--- WHAT TO WORK ON ---
Repeat all of the data precisely.

** Begin **

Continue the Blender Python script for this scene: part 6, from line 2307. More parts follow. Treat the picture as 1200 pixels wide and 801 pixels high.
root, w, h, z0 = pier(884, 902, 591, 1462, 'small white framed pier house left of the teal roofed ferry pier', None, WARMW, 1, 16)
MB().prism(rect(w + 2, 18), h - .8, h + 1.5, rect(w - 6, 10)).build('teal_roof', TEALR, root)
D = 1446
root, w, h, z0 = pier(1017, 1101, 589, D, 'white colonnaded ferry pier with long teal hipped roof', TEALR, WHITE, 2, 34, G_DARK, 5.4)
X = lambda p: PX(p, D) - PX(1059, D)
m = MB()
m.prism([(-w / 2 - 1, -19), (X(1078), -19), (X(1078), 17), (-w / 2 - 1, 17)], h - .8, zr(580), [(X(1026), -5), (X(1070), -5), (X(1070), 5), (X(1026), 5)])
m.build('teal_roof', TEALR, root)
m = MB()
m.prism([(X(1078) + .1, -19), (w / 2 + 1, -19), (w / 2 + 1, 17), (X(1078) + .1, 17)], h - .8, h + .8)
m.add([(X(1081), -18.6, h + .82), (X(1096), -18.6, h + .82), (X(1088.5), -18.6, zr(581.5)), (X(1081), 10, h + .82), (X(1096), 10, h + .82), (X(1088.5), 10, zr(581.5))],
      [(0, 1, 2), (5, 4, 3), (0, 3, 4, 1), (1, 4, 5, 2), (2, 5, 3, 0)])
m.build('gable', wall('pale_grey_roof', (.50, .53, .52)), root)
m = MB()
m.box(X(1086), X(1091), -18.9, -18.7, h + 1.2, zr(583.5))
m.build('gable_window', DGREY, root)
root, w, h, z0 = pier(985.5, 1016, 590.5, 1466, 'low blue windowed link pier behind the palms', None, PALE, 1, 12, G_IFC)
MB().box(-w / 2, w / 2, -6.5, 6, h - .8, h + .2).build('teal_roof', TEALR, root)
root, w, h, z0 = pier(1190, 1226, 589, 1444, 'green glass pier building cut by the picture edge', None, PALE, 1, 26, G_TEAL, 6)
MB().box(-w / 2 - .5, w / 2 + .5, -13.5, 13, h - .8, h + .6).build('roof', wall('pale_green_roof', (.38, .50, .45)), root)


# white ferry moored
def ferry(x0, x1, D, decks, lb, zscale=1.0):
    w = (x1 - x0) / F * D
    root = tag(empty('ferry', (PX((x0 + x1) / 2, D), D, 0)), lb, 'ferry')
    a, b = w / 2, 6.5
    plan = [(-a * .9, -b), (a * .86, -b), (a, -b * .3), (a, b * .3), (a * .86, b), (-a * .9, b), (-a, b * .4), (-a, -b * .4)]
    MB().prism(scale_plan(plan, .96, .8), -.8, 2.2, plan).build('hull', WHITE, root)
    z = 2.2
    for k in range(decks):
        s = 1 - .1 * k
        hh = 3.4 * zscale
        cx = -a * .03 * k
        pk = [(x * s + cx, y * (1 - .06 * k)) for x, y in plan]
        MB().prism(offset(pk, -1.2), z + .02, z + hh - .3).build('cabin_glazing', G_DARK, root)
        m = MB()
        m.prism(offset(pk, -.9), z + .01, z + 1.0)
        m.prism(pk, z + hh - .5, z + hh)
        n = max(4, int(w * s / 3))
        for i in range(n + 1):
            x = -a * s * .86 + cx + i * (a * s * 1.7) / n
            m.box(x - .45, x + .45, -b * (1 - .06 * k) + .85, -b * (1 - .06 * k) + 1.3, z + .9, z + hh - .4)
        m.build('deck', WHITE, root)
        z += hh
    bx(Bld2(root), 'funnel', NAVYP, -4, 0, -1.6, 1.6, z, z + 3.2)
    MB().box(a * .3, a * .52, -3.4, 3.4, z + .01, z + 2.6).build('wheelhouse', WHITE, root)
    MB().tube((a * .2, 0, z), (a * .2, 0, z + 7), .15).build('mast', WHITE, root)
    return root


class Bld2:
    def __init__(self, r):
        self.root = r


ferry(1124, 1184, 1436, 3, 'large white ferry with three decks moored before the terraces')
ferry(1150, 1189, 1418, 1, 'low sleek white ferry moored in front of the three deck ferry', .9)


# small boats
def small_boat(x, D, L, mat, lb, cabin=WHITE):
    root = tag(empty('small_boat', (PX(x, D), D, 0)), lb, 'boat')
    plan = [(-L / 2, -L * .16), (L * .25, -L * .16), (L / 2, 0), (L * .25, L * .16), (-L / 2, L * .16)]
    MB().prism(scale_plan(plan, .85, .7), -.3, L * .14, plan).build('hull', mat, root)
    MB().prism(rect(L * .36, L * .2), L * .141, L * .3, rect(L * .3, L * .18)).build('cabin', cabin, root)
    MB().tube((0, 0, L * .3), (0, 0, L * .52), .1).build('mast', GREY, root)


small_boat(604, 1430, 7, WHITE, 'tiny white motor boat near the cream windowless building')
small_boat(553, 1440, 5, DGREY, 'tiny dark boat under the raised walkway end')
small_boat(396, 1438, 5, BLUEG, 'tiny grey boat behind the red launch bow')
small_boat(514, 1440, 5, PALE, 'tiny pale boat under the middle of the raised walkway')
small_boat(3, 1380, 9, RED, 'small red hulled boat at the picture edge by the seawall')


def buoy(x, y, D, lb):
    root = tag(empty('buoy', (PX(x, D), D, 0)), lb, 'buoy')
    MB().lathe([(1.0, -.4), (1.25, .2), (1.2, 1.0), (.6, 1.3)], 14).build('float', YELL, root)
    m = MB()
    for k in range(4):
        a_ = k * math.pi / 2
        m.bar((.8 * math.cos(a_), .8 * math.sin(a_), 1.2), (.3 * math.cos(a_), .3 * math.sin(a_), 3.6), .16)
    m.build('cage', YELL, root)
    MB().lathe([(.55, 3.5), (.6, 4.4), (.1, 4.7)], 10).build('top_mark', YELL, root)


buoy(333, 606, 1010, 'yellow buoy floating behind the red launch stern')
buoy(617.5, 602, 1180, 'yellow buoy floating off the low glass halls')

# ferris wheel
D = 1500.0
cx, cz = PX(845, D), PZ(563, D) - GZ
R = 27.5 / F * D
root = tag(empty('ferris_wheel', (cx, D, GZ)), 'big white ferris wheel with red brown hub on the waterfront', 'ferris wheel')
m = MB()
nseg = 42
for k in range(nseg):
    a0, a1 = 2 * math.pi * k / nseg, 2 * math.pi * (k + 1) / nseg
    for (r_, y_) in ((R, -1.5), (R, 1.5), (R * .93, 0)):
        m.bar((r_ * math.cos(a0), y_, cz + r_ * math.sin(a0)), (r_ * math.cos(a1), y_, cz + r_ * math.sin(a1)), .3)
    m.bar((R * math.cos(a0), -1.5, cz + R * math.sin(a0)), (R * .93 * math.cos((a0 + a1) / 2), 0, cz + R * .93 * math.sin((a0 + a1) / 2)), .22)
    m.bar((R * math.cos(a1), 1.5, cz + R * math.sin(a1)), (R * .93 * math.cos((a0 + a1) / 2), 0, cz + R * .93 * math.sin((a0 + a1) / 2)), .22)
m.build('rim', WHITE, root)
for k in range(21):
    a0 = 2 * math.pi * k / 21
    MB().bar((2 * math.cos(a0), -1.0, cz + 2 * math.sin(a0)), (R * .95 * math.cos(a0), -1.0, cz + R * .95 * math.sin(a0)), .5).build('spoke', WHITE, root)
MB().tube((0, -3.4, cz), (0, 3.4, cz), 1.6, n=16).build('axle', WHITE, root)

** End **

--- ANSWER TO THIS PROBLEM ---
Continue the Blender Python script for this scene: part 6, from line 2307. More parts follow. Treat the picture as 1200 pixels wide and 801 pixels high.
root, w, h, z0 = pier(884, 902, 591, 1462, 'small white framed pier house left of the teal roofed ferry pier', None, WARMW, 1, 16)
MB().prism(rect(w + 2, 18), h - .8, h + 1.5, rect(w - 6, 10)).build('teal_roof', TEALR, root)
D = 1446
root, w, h, z0 = pier(1017, 1101, 589, D, 'white colonnaded ferry pier with long teal hipped roof', TEALR, WHITE, 2, 34, G_DARK, 5.4)
X = lambda p: PX(p, D) - PX(1059, D)
m = MB()
m.prism([(-w / 2 - 1, -19), (X(1078), -19), (X(1078), 17), (-w / 2 - 1, 17)], h - .8, zr(580), [(X(1026), -5), (X(1070), -5), (X(1070), 5), (X(1026), 5)])
m.build('teal_roof', TEALR, root)
m = MB()
m.prism([(X(1078) + .1, -19), (w / 2 + 1, -19), (w / 2 + 1, 17), (X(1078) + .1, 17)], h - .8, h + .8)
m.add([(X(1081), -18.6, h + .82), (X(1096), -18.6, h + .82), (X(1088.5), -18.6, zr(581.5)), (X(1081), 10, h + .82), (X(1096), 10, h + .82), (X(1088.5), 10, zr(581.5))],
      [(0, 1, 2), (5, 4, 3), (0, 3, 4, 1), (1, 4, 5, 2), (2, 5, 3, 0)])
m.build('gable', wall('pale_grey_roof', (.50, .53, .52)), root)
m = MB()
m.box(X(1086), X(1091), -18.9, -18.7, h + 1.2, zr(583.5))
m.build('gable_window', DGREY, root)
root, w, h, z0 = pier(985.5, 1016, 590.5, 1466, 'low blue windowed link pier behind the palms', None, PALE, 1, 12, G_IFC)
MB().box(-w / 2, w / 2, -6.5, 6, h - .8, h + .2).build('teal_roof', TEALR, root)
root, w, h, z0 = pier(1190, 1226, 589, 1444, 'green glass pier building cut by the picture edge', None, PALE, 1, 26, G_TEAL, 6)
MB().box(-w / 2 - .5, w / 2 + .5, -13.5, 13, h - .8, h + .6).build('roof', wall('pale_green_roof', (.38, .50, .45)), root)


# white ferry moored
def ferry(x0, x1, D, decks, lb, zscale=1.0):
    w = (x1 - x0) / F * D
    root = tag(empty('ferry', (PX((x0 + x1) / 2, D), D, 0)), lb, 'ferry')
    a, b = w / 2, 6.5
    plan = [(-a * .9, -b), (a * .86, -b), (a, -b * .3), (a, b * .3), (a * .86, b), (-a * .9, b), (-a, b * .4), (-a, -b * .4)]
    MB().prism(scale_plan(plan, .96, .8), -.8, 2.2, plan).build('hull', WHITE, root)
    z = 2.2
    for k in range(decks):
        s = 1 - .1 * k
        hh = 3.4 * zscale
        cx = -a * .03 * k
        pk = [(x * s + cx, y * (1 - .06 * k)) for x, y in plan]
        MB().prism(offset(pk, -1.2), z + .02, z + hh - .3).build('cabin_glazing', G_DARK, root)
        m = MB()
        m.prism(offset(pk, -.9), z + .01, z + 1.0)
        m.prism(pk, z + hh - .5, z + hh)
        n = max(4, int(w * s / 3))
        for i in range(n + 1):
            x = -a * s * .86 + cx + i * (a * s * 1.7) / n
            m.box(x - .45, x + .45, -b * (1 - .06 * k) + .85, -b * (1 - .06 * k) + 1.3, z + .9, z + hh - .4)
        m.build('deck', WHITE, root)
        z += hh
    bx(Bld2(root), 'funnel', NAVYP, -4, 0, -1.6, 1.6, z, z + 3.2)
    MB().box(a * .3, a * .52, -3.4, 3.4, z + .01, z + 2.6).build('wheelhouse', WHITE, root)
    MB().tube((a * .2, 0, z), (a * .2, 0, z + 7), .15).build('mast', WHITE, root)
    return root


class Bld2:
    def __init__(self, r):
        self.root = r


ferry(1124, 1184, 1436, 3, 'large white ferry with three decks moored before the terraces')
ferry(1150, 1189, 1418, 1, 'low sleek white ferry moored in front of the three deck ferry', .9)


# small boats
def small_boat(x, D, L, mat, lb, cabin=WHITE):
    root = tag(empty('small_boat', (PX(x, D), D, 0)), lb, 'boat')
    plan = [(-L / 2, -L * .16), (L * .25, -L * .16), (L / 2, 0), (L * .25, L * .16), (-L / 2, L * .16)]
    MB().prism(scale_plan(plan, .85, .7), -.3, L * .14, plan).build('hull', mat, root)
    MB().prism(rect(L * .36, L * .2), L * .141, L * .3, rect(L * .3, L * .18)).build('cabin', cabin, root)
    MB().tube((0, 0, L * .3), (0, 0, L * .52), .1).build('mast', GREY, root)


small_boat(604, 1430, 7, WHITE, 'tiny white motor boat near the cream windowless building')
small_boat(553, 1440, 5, DGREY, 'tiny dark boat under the raised walkway end')
small_boat(396, 1438, 5, BLUEG, 'tiny grey boat behind the red launch bow')
small_boat(514, 1440, 5, PALE, 'tiny pale boat under the middle of the raised walkway')
small_boat(3, 1380, 9, RED, 'small red hulled boat at the picture edge by the seawall')


def buoy(x, y, D, lb):
    root = tag(empty('buoy', (PX(x, D), D, 0)), lb, 'buoy')
    MB().lathe([(1.0, -.4), (1.25, .2), (1.2, 1.0), (.6, 1.3)], 14).build('float', YELL, root)
    m = MB()
    for k in range(4):
        a_ = k * math.pi / 2
        m.bar((.8 * math.cos(a_), .8 * math.sin(a_), 1.2), (.3 * math.cos(a_), .3 * math.sin(a_), 3.6), .16)
    m.build('cage', YELL, root)
    MB().lathe([(.55, 3.5), (.6, 4.4), (.1, 4.7)], 10).build('top_mark', YELL, root)


buoy(333, 606, 1010, 'yellow buoy floating behind the red launch stern')
buoy(617.5, 602, 1180, 'yellow buoy floating off the low glass halls')

# ferris wheel
D = 1500.0
cx, cz = PX(845, D), PZ(563, D) - GZ
R = 27.5 / F * D
root = tag(empty('ferris_wheel', (cx, D, GZ)), 'big white ferris wheel with red brown hub on the waterfront', 'ferris wheel')
m = MB()
nseg = 42
for k in range(nseg):
    a0, a1 = 2 * math.pi * k / nseg, 2 * math.pi * (k + 1) / nseg
    for (r_, y_) in ((R, -1.5), (R, 1.5), (R * .93, 0)):
        m.bar((r_ * math.cos(a0), y_, cz + r_ * math.sin(a0)), (r_ * math.cos(a1), y_, cz + r_ * math.sin(a1)), .3)
    m.bar((R * math.cos(a0), -1.5, cz + R * math.sin(a0)), (R * .93 * math.cos((a0 + a1) / 2), 0, cz + R * .93 * math.sin((a0 + a1) / 2)), .22)
    m.bar((R * math.cos(a1), 1.5, cz + R * math.sin(a1)), (R * .93 * math.cos((a0 + a1) / 2), 0, cz + R * .93 * math.sin((a0 + a1) / 2)), .22)
m.build('rim', WHITE, root)
for k in range(21):
    a0 = 2 * math.pi * k / 21
    MB().bar((2 * math.cos(a0), -1.0, cz + 2 * math.sin(a0)), (R * .95 * math.cos(a0), -1.0, cz + R * .95 * math.sin(a0)), .5).build('spoke', WHITE, root)
MB().tube((0, -3.4, cz), (0, 3.4, cz), 1.6, n=16).build('axle', WHITE, root)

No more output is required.